The former laboratory director claimed to have mixed cocktails of three banned substances (metenolone, trenbolone and oxandrolone) with alcohol and provided these to dozens of Russian athletes with the intention of helping them cheat.

Rodchenkov also detailed how anti-doping agents and members of Russia’s intelligence service, the FSB, conspired to replace dirty samples with clean urine, passing bottles through a hole in the wall of a specially-created ‘shadow laboratory’.

Alexander Zubkov, winner of two bobsleigh golds at the Sochi Games; Alexander Legkov, who won gold and silver in cross-country skiing events and Alexander Tretiakov, who claimed gold in the skeleton competition were each named among the athletes who benefited from Rodchenkov’s assistance.

No Russian athletes were caught doping at Sochi and the country topped the final medals table with a total of 33, five more than the second-placed United States. Rodchenkov claims that as many as 100 dirty samples were removed.

The International Olympic Committee (IOC) has labelled the allegations "very detailed and very worrying" and called on the World Anti-Doping Agency (Wada) to launch an immediate investigation.

Russia’s minister of sport Vitaly Mutko, however, has dismissed the allegations, claiming them to be “a continuation of the information attack on Russian sport”.

“The system of organisation of the Olympic Games was completely transparent,” he told news agency Tass. “Everything was under the control of international experts, from the collection of samples to their analysis.”

Among Rodchenkov’s most extraordinary claims is that several weeks prior to the Sochi, a man believed to be an FSB agent presented him with a previously-sealed urine collection bottle that was supposedly tamper-proof, only to then find that it had been opened.

The ‘shadow laboratory’, labelled room 124, was subsequently set up at Sochi’s official testing site. Sealed samples of dirty urine would be passed into room 124, taken away and - within a matter of hours - unlocked, ready to be emptied and filled with clean urine.

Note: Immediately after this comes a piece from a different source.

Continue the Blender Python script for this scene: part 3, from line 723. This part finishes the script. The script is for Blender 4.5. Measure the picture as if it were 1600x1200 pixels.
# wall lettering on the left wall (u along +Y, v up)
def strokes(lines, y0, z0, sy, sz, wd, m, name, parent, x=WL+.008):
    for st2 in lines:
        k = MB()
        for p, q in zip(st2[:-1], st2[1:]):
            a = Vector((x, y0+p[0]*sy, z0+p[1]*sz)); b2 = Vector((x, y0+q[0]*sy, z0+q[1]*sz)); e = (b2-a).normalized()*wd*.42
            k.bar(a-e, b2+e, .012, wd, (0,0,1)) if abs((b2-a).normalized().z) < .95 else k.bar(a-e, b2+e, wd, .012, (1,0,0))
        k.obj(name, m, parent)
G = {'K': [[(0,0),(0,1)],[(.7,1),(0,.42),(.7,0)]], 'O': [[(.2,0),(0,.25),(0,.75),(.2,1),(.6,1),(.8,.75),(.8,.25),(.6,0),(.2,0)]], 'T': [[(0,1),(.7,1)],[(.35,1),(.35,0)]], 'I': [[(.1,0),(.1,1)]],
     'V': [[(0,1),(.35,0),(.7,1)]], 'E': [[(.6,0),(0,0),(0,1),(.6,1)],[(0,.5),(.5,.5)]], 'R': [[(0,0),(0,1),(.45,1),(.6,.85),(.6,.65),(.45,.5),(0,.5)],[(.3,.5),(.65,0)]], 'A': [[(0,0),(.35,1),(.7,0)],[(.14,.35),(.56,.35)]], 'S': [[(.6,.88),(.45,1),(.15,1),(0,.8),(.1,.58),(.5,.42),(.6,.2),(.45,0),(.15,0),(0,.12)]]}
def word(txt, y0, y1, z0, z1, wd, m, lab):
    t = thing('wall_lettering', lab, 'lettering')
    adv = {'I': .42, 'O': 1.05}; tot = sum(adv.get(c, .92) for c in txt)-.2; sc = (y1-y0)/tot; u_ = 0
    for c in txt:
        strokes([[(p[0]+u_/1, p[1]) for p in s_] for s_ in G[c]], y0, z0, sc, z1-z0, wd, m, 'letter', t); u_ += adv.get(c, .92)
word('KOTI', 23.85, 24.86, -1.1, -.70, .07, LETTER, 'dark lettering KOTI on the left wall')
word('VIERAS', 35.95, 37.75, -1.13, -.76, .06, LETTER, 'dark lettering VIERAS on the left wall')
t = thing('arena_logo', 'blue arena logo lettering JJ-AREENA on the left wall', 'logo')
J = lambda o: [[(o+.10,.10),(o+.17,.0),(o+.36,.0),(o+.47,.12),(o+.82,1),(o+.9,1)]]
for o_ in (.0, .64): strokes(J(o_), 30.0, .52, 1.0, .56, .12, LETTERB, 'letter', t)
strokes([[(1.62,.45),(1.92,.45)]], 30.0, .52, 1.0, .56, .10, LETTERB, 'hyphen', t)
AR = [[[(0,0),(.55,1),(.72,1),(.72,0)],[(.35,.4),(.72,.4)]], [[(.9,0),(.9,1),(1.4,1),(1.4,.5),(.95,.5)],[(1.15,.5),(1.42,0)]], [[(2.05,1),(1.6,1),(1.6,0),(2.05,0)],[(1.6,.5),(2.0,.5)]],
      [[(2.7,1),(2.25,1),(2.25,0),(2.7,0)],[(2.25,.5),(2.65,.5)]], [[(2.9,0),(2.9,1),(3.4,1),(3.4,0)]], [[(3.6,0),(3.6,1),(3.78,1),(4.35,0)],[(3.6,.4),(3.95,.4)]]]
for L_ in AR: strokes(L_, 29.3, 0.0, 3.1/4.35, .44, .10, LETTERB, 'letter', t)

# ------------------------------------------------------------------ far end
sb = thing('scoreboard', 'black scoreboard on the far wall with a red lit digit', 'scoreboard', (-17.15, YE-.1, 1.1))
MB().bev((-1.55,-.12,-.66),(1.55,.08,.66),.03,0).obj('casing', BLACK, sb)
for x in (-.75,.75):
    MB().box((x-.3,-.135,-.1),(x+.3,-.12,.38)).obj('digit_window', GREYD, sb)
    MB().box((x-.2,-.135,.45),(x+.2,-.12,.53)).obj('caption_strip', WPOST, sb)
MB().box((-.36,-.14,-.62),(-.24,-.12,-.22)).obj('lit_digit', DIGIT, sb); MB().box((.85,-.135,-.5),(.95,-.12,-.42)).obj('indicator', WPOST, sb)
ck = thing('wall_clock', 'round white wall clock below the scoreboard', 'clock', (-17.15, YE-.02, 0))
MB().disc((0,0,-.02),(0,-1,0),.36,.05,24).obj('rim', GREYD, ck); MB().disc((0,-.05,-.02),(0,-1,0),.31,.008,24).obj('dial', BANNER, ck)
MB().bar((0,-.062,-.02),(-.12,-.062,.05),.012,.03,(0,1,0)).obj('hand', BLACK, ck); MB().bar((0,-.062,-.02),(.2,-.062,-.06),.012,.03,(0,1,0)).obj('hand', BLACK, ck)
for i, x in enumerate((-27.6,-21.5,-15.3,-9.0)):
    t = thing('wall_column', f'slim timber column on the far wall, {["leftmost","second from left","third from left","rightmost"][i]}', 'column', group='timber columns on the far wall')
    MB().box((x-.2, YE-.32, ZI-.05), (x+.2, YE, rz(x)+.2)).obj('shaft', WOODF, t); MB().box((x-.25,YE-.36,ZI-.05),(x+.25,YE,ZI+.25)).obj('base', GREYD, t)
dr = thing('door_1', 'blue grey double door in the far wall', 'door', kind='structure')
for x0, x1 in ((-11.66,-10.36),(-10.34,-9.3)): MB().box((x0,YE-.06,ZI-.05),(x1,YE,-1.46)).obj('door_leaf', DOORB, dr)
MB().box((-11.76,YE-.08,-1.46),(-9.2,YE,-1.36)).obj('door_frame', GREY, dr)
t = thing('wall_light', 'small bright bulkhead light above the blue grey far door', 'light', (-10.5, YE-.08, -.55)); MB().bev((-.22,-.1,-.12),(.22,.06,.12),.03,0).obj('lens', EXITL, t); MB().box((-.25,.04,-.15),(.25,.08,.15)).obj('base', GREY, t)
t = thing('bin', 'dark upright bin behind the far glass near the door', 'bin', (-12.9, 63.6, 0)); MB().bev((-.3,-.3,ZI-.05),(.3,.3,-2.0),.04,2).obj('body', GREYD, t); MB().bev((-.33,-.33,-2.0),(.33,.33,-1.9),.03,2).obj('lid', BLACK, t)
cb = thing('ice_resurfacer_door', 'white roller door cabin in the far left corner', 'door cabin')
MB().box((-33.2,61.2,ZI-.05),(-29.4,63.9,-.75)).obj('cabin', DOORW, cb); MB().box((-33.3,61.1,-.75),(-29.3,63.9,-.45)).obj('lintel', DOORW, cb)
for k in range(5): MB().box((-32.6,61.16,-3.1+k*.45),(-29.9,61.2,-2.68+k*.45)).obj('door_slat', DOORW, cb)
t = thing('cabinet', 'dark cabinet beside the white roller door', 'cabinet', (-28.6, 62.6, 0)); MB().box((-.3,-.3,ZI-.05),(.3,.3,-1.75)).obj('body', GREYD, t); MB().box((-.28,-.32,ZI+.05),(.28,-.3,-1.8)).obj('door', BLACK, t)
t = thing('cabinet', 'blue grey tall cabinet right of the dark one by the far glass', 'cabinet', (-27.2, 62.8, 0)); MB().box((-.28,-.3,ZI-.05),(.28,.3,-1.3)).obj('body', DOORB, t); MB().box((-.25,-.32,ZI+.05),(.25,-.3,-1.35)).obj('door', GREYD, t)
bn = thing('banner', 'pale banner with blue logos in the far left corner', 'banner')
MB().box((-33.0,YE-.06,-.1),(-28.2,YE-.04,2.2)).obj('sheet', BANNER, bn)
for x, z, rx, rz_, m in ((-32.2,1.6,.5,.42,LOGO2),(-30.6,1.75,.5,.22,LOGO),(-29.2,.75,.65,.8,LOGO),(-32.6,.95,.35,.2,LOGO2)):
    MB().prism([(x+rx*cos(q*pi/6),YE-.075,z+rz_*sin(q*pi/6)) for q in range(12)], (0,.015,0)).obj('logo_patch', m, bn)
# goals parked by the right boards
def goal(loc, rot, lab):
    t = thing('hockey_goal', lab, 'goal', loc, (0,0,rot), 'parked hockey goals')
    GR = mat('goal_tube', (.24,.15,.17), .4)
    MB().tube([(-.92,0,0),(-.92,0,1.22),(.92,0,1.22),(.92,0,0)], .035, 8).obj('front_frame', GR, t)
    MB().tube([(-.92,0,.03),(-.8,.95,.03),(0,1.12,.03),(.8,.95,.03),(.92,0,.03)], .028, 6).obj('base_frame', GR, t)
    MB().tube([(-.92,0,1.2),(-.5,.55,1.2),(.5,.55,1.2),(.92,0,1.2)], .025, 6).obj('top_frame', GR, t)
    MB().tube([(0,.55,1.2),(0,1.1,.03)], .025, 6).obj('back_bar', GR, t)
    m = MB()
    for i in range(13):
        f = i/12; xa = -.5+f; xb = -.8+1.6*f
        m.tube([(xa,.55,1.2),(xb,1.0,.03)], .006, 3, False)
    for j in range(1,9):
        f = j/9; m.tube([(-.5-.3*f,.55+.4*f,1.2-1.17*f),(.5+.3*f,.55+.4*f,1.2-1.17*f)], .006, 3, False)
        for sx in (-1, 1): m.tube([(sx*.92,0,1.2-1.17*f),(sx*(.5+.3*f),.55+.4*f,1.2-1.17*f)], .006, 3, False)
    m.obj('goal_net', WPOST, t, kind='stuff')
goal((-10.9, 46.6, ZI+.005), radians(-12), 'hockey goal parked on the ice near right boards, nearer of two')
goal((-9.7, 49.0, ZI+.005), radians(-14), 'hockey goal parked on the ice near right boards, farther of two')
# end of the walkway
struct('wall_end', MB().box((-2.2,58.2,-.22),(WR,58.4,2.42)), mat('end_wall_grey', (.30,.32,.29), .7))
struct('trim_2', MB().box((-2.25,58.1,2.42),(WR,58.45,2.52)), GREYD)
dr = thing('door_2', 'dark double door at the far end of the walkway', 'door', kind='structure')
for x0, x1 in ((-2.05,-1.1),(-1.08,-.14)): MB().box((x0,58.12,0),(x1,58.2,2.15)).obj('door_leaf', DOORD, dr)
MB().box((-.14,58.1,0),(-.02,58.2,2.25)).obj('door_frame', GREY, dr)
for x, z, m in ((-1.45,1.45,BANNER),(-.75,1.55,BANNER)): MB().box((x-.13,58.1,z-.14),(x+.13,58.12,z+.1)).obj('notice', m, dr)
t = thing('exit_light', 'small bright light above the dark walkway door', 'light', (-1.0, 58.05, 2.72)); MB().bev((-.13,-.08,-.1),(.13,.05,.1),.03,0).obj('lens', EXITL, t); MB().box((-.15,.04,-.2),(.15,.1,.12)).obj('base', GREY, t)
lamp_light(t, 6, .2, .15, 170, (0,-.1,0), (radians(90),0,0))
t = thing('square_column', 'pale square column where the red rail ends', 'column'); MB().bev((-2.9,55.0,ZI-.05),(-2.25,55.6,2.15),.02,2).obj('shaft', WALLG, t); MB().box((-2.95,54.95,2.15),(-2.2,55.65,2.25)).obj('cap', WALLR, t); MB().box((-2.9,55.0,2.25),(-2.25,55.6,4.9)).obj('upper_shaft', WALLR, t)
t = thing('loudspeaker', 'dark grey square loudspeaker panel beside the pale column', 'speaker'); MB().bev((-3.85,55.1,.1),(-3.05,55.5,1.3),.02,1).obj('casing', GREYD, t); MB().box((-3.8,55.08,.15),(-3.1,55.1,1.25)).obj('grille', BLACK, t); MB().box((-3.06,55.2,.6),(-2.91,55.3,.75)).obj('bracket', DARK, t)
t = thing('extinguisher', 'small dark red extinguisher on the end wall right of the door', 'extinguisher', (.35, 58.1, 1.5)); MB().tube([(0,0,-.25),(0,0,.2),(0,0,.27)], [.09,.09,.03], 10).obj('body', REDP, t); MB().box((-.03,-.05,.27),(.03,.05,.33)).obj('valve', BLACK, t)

Rodchenkov, who became director of Russia’s anti-doping laboratory in 2005, was forced to resign from his position by officials last November upon the publication of Wada’s report into ‘state-sponsored doping’ among the country's track and field athletes.

Having fled to Los Angeles in fear of his safety, two of Rodchenkov’s colleagues unexpectedly died in February of this year.

The allegations came as Wada’s board met to review developments in Russia’s anti-doping practices since last November’s damning report, which led to a full and indefinite ban from world athletics.

The International Association of Athletics Federations (IAAF) will meet next month to decide whether the ban will extend into this year’s Summer Olympics in Rio de Janiero.